Remember when The Sims meant dropping your little pixelated guy into the pool and then watching it slowly drown having deleted the ladders in a bout of nihilistic sadism? Simpler times, when Michael Bachelor was the undisputed MVP. In the last 15 years or so, the game has moved on somewhat, to the point where a Jane Fonda avatar and hyped Gucci gear now exists.

Gucci recently announced the in-game recreation of its Off The Grid collection (Fonda starred alongside the likes of Lil Nas X in the Harmony Korine-shot campaign), designed by custom creators Grimcookies and Harrie. Fashion in The Sims is not a first — last year, you may recall, Jeremy Scott and Moschino collaborated with the game, but that was done through official channels, rather than players. It almost feels like Gucci has pulled a fast one, bypassing prohibitive advertising structures that would have been considered the norm before.

On Gucci's part, it's no doubt saved a ton of money by enlisting modders. But that's academic. Just being in The Sims is a no-brainer and an easy way to connect with the collection's target demographic of environmentally-conscious Gen Z and Millennial consumers. Partnering with the game officially wouldn't have felt as authentic, or even edgy. Partnering with the community is an easier sell to, well, the community.

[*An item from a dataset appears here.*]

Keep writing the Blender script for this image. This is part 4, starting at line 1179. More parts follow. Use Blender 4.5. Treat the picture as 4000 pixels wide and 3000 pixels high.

The fact a global fashion powerhouse has decided to work directly with Grimcookies and Harrie sets an interesting precedent going forward. As per a verified tweet, the collaboration between Gucci and the modders was actually done with the permission of EA (how that works is unclear), which could blow the door wide open for brands paying customizers to make them unofficial ad content in life simulation games (think Animal Crossing). The likes of Grand Theft Auto Online are awash with mods that violate dozens of copyrights, but they mostly go unnoticed because they're too small-fry. How long will that goodwill last? And how would they even begin to regulate it?

Coming back to The Sims – you have to admire the chutzpah on Gucci's part, but at the same time, the thought of companies tapping third parties — and that's the big difference here — to have their product featured is further proof that nowhere is off-limits, virtual or real life, when it comes to brand marketing. Gucci today, Prada or, um, Walmart next?